• Problem to solve:
From the first line of the data below through the line holding "S.camera = cam", output each line exactly and leave the pictures out.

--- Dataset extract ---

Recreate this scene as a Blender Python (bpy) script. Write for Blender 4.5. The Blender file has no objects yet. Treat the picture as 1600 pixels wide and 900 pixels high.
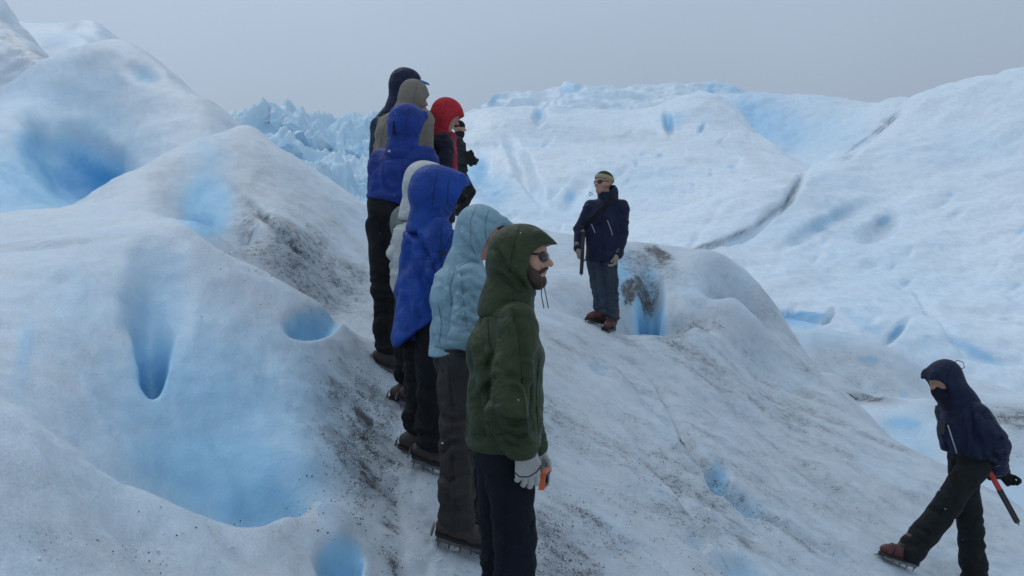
import bpy, math, random
import numpy as np
from mathutils import Vector, Matrix

# ------------------------------------------------------------------ camera, sky, sun, exposure
S = bpy.context.scene
COL = S.collection
FPX = 1400.0            # focal length in photo pixels (photo 1600 x 900)
cam_d = bpy.data.cameras.new('camera')
cam_d.sensor_width = 36.0
cam_d.lens = 36.0 * FPX / 1600.0
cam_d.clip_start = 0.05
cam_d.clip_end = 9000.0
cam = bpy.data.objects.new('view_camera', cam_d)
COL.objects.link(cam)
cam.location = (0, 0, 0)          # eye level is z = 0
cam.rotation_euler = (math.radians(90), 0, 0)
S.camera = cam

SUN_ELEV, SUN_ROT = math.radians(52), math.radians(-35)
W = bpy.data.worlds.new('World')
S.world = W
W.use_nodes = True
nt = W.node_tree
nt.nodes.clear()
def N(tree, t, **kw):
    n = tree.nodes.new(t)
    for k, v in kw.items():
        setattr(n, k, v)
    return n
w_out = N(nt, 'ShaderNodeOutputWorld')
w_bg = N(nt, 'ShaderNodeBackground')
w_bg.inputs['Strength'].default_value = 0.10
w_sky = N(nt, 'ShaderNodeTexSky', sky_type='NISHITA')
w_sky.sun_disc = False
w_sky.sun_elevation = SUN_ELEV
w_sky.sun_rotation = SUN_ROT
w_tc = N(nt, 'ShaderNodeTexCoord')
w_sep = N(nt, 'ShaderNodeSeparateXYZ')
nt.links.new(w_tc.outputs['Generated'], w_sep.inputs[0])
w_noise = N(nt, 'ShaderNodeTexNoise')
w_noise.inputs['Scale'].default_value = 2.2
w_noise.inputs['Detail'].default_value = 4
nt.links.new(w_tc.outputs['Generated'], w_noise.inputs['Vector'])
w_add = N(nt, 'ShaderNodeMath', operation='MULTIPLY_ADD')
w_add.inputs[1].default_value = 0.20
nt.links.new(w_noise.outputs['Fac'], w_add.inputs[0])
w_sub = N(nt, 'ShaderNodeMath', operation='SUBTRACT')
w_sub.inputs[1].default_value = 0.10
nt.links.new(w_sep.outputs['Z'], w_add.inputs[2])
nt.links.new(w_add.outputs[0], w_sub.inputs[0])
# a thin place in the cloud towards the upper left: brighter there, greyer to the right
w_mx = N(nt, 'ShaderNodeMath', operation='MULTIPLY_ADD')
w_mx.inputs[1].default_value = -0.20
nt.links.new(w_sep.outputs['X'], w_mx.inputs[0])
nt.links.new(w_sub.outputs[0], w_mx.inputs[2])
w_ramp = N(nt, 'ShaderNodeValToRGB')
cr = w_ramp.color_ramp
cr.elements[0].position = 0.02
cr.elements[0].color = (0.325, 0.392, 0.485, 1)
cr.elements[1].position = 1.0
cr.elements[1].color = (0.76, 0.88, 1.03, 1)
e = cr.elements.new(0.34)
e.color = (0.47, 0.575, 0.715, 1)
nt.links.new(w_mx.outputs[0], w_ramp.inputs[0])
w_mul = N(nt, 'ShaderNodeVectorMath', operation='SCALE')
w_mul.inputs['Scale'].default_value = 9.2
nt.links.new(w_ramp.outputs[0], w_mul.inputs[0])
w_mix = N(nt, 'ShaderNodeMix', data_type='RGBA')
w_mix.inputs['Factor'].default_value = 0.93      # cloud cover over the clear sky
nt.links.new(w_sky.outputs[0], w_mix.inputs['A'])
nt.links.new(w_mul.outputs[0], w_mix.inputs['B'])
nt.links.new(w_mix.outputs['Result'], w_bg.inputs['Color'])
nt.links.new(w_bg.outputs[0], w_out.inputs[0])

sun_d = bpy.data.lights.new('sun', 'SUN')
sun_d.energy = 0.5
sun_d.angle = math.radians(28)
sun_d.color = (1.0, 0.97, 0.93)
sun = bpy.data.objects.new('sun', sun_d)
COL.objects.link(sun)
_sd = Vector((math.sin(SUN_ROT) * math.cos(SUN_ELEV), math.cos(SUN_ROT) * math.cos(SUN_ELEV), math.sin(SUN_ELEV)))
sun.rotation_euler = _sd.to_track_quat('Z', 'Y').to_euler()

S.view_settings.view_transform = 'Standard'
S.view_settings.look = 'None'
S.view_settings.exposure = 0.15
S.view_settings.gamma = 1.0
S.view_settings.use_curve_mapping = False
S.cycles.max_bounces = 5
S.cycles.diffuse_bounces = 3
S.cycles.glossy_bounces = 2
S.cycles.transmission_bounces = 2
S.cycles.volume_bounces = 0
S.cycles.use_denoising = True

# ------------------------------------------------------------------ helpers
rng = np.random.default_rng(7)
random.seed(7)

def at(px, py, Y):
    """a point of the place: bearing and elevation read as photo pixels, Y metres ahead"""
    return np.array([(px - 800.0) / FPX * Y, Y, -(py - 450.0) / FPX * Y])

def tag(o, label=None, cat=None, group=None, kind=None):
    if label: o['label'] = label
    if cat: o['category'] = cat
    if group: o['group'] = group
    if kind: o['kind'] = kind
    return o

def empty(name, loc):
    o = bpy.data.objects.new(name, None)
    o.empty_display_size = 0.2
    COL.objects.link(o)
    o.location = loc
    return o

def link_mesh(name, V, F, mat, parent=None, smooth=True):
    """V (n,3), F: (m,k) array or list of tuples; vertices in world space"""
    V = np.asarray(V, dtype=np.float32)
    if parent is not None:
        V = V - np.array(world_loc(parent), dtype=np.float32)
    me = bpy.data.meshes.new(name)
    if isinstance(F, np.ndarray):
        k = F.shape[1]
        me.vertices.add(len(V)); me.vertices.foreach_set('co', V.ravel())
        me.loops.add(F.size); me.loops.foreach_set('vertex_index', F.astype(np.int32).ravel())
        me.polygons.add(len(F))
        me.polygons.foreach_set('loop_start', np.arange(0, F.size, k, dtype=np.int32))
        me.polygons.foreach_set('loop_total', np.full(len(F), k, dtype=np.int32))
        me.update(calc_edges=True)
    else:
        me.from_pydata([tuple(v) for v in V], [], F)
    if smooth:
        me.polygons.foreach_set('use_smooth', np.ones(len(me.polygons), dtype=bool))
    me.validate()
    me.update()
    if mat: me.materials.append(mat)
    o = bpy.data.objects.new(name, me)
    COL.objects.link(o)
    if parent is not None:
        o.parent = parent
    return o

def world_loc(o):
    p = np.zeros(3)
    while o is not None:
        p = p + np.array(o.location)
        o = o.parent
    return p

# --- gradient noise in numpy
_perm = rng.permutation(256).astype(np.int32)
_perm = np.concatenate([_perm, _perm, _perm])
_g = rng.normal(size=(256, 3)); _g /= np.linalg.norm(_g, axis=1)[:, None]
def noise3(p):
    p = np.asarray(p, dtype=np.float64)
    i = np.floor(p).astype(np.int64)
    f = p - i
    i &= 255
    u = f * f * f * (f * (f * 6 - 15) + 10)
    out = 0
    for dx in (0, 1):
        for dy in (0, 1):
            for dz in (0, 1):
                h = _perm[_perm[_perm[(i[..., 0] + dx) & 255] + ((i[..., 1] + dy) & 255)] + ((i[..., 2] + dz) & 255)]
                g = _g[h]
                w = ((u[..., 0] if dx else 1 - u[..., 0]) * (u[..., 1] if dy else 1 - u[..., 1]) * (u[..., 2] if dz else 1 - u[..., 2]))
                out = out + w * (g[..., 0] * (f[..., 0] - dx) + g[..., 1] * (f[..., 1] - dy) + g[..., 2] * (f[..., 2] - dz))
    return out * 1.5
def fbm(p, octs=4, lac=2.03, gain=0.5):
    a, s, out = 1.0, 1.0, 0
    for k in range(octs):
        out = out + a * noise3(p * s + 17.3 * k)
        a *= gain; s *= lac
    return out
def smooth01(x):
    x = np.clip(x, 0, 1)
    return x * x * (3 - 2 * x)

# ------------------------------------------------------------------ materials
def new_mat(name):
    m = bpy.data.materials.new(name)
    m.use_nodes = True
    t = m.node_tree
    b = t.nodes['Principled BSDF']
    return m, t, b
def mixc(t, fac, a, b, blend='MIX'):
    n = N(t, 'ShaderNodeMix', data_type='RGBA', blend_type=blend)
    for key, v in (('Factor', fac), ('A', a), ('B', b)):
        if hasattr(v, 'links') or isinstance(v, bpy.types.NodeSocket): t.links.new(v, n.inputs[key])
        elif isinstance(v, (int, float)): n.inputs[key].default_value = v
        else: n.inputs[key].default_value = (*v, 1)
    return n.outputs['Result']
def math_(t, op, a, b=None, c=None, clamp=False):
    n = N(t, 'ShaderNodeMath', operation=op, use_clamp=clamp)
    for i, v in enumerate((a, b, c)):
        if v is None: continue
        if isinstance(v, bpy.types.NodeSocket): t.links.new(v, n.inputs[i])
        else: n.inputs[i].default_value = v
    return n.outputs[0]
def tnoise(t, vec, scale, detail=3, rough=0.55, out='Fac'):
    n = N(t, 'ShaderNodeTexNoise')
    n.inputs['Scale'].default_value = scale
    n.inputs['Detail'].default_value = detail
    n.inputs['Roughness'].default_value = rough
    t.links.new(vec, n.inputs['Vector'])
    return n.outputs[out]
def mapr(t, v, a, b, c=0.0, d=1.0):
    n = N(t, 'ShaderNodeMapRange', interpolation_type='SMOOTHSTEP')
    t.links.new(v, n.inputs[0])
    for i, x in enumerate((a, b, c, d)): n.inputs[i + 1].default_value = x
    return n.outputs[0]

def ice_material(name, fine, white=(0.62, 0.70, 0.765), blue=(0.31, 0.57, 0.77), deep=(0.030, 0.28, 0.58),
                 dirt=(0.060, 0.063, 0.068), bump=0.35, bump_d=0.006, rough=0.48, sss=0.0, speck=1.0, streak=None):
    """weathered glacier ice: white crust, bare blue ice (attribute 'blue'), rock dust (attribute 'dirt').
    fine = grains per metre of the crust"""
    m, t, b = new_mat(name)
    L = t.links.new
    geo = N(t, 'ShaderNodeNewGeometry')
    P = geo.outputs['Position']
    ab = N(t, 'ShaderNodeAttribute', attribute_name='blue').outputs['Fac']
    ad = N(t, 'ShaderNodeAttribute', attribute_name='dirt').outputs['Fac']
    big = tnoise(t, P, fine * 0.02, 5)
    mid = tnoise(t, P, fine * 0.12, 5, 0.6)
    fin = tnoise(t, P, fine, 4, 0.65)
    gr = tnoise(t, P, fine * 2.3, 2, 0.6)
    w2 = tuple(x * 0.90 for x in white)
    w3 = (white[0] * 0.90, white[1] * 0.955, white[2] * 0.99)
    crust = mixc(t, mapr(t, mid, 0.32, 0.70), w2, white)
    crust = mixc(t, mapr(t, big, 0.40, 0.68), crust, w3)
    crust = mixc(t, mapr(t, fin, 0.40, 0.62, 0.0, 0.26), crust, tuple(x * 0.62 for x in white))
    spark = mapr(t, gr, 0.66, 0.72, 0.0, 0.75)
    crust = mixc(t, spark, crust, (0.86, 0.88, 0.90))
    # blue ice, a little mottled
    bl = math_(t, 'MULTIPLY_ADD', math_(t, 'SUBTRACT', mid, 0.5), 0.25, ab)
    bl = math_(t, 'MULTIPLY', bl, math_(t, 'GREATER_THAN', ab, 0.004))
    c1 = mixc(t, mapr(t, bl, 0.0, 0.55), crust, blue)
    c1 = mixc(t, mapr(t, bl, 0.50, 1.0), c1, deep)
    # rock dust: a thin grey film, and grains gathering where the film is thick
    film = math_(t, 'MULTIPLY', ad, mapr(t, mid, 0.25, 0.75, 0.35, 1.0))
    film = math_(t, 'MULTIPLY', film, math_(t, 'MULTIPLY_ADD', ab, -0.55, mapr(t, ad, 0.50, 0.95, 0.84, 1.5)), clamp=True)
    dirtc = tuple(x * 1.8 for x in dirt)
    c2 = mixc(t, film, c1, dirtc)
    clump = tnoise(t, P, fine * 0.28, 4, 0.6)
    thr = math_(t, 'MULTIPLY_ADD', math_(t, 'MULTIPLY', ad, mapr(t, clump, 0.35, 0.62, 0.35, 1.25)), -0.32 * speck, 0.78)
    sp = math_(t, 'SUBTRACT', math_(t, 'MULTIPLY_ADD', gr, 0.55, math_(t, 'MULTIPLY', fin, 0.5)), thr)
    sp = mapr(t, sp, 0.0, 0.045)
    sp = math_(t, 'MULTIPLY', sp, mapr(t, ad, 0.02, 0.20))
    c3 = mixc(t, sp, c2, dirt)
    L(c3, b.inputs['Base Color'])
    # glassy grains in the crust
    ro = mapr(t, gr, 0.42, 0.66, rough - 0.18, rough + 0.2)
    L(ro, b.inputs['Roughness'])
    b.inputs['IOR'].default_value = 1.31
    b.inputs['Specular IOR Level'].default_value = 0.5
    if sss:
        b.inputs['Subsurface Weight'].default_value = sss
        b.inputs['Subsurface Radius'].default_value = (0.25, 0.6, 1.0)
        b.inputs['Subsurface Scale'].default_value = 0.06
    bn = N(t, 'ShaderNodeBump')
    bn.inputs['Strength'].default_value = bump
    bn.inputs['Distance'].default_value = bump_d
    h = math_(t, 'MULTIPLY_ADD', mid, 2.5, math_(t, 'MULTIPLY_ADD', gr, 0.5, fin))
    L(h, bn.inputs['Height'])
    L(bn.outputs[0], b.inputs['Normal'])
    return m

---

• In response:
Recreate this scene as a Blender Python (bpy) script. Write for Blender 4.5. The Blender file has no objects yet. Treat the picture as 1600 pixels wide and 900 pixels high.
import bpy, math, random
import numpy as np
from mathutils import Vector, Matrix

# ------------------------------------------------------------------ camera, sky, sun, exposure
S = bpy.context.scene
COL = S.collection
FPX = 1400.0            # focal length in photo pixels (photo 1600 x 900)
cam_d = bpy.data.cameras.new('camera')
cam_d.sensor_width = 36.0
cam_d.lens = 36.0 * FPX / 1600.0
cam_d.clip_start = 0.05
cam_d.clip_end = 9000.0
cam = bpy.data.objects.new('view_camera', cam_d)
COL.objects.link(cam)
cam.location = (0, 0, 0)          # eye level is z = 0
cam.rotation_euler = (math.radians(90), 0, 0)
S.camera = cam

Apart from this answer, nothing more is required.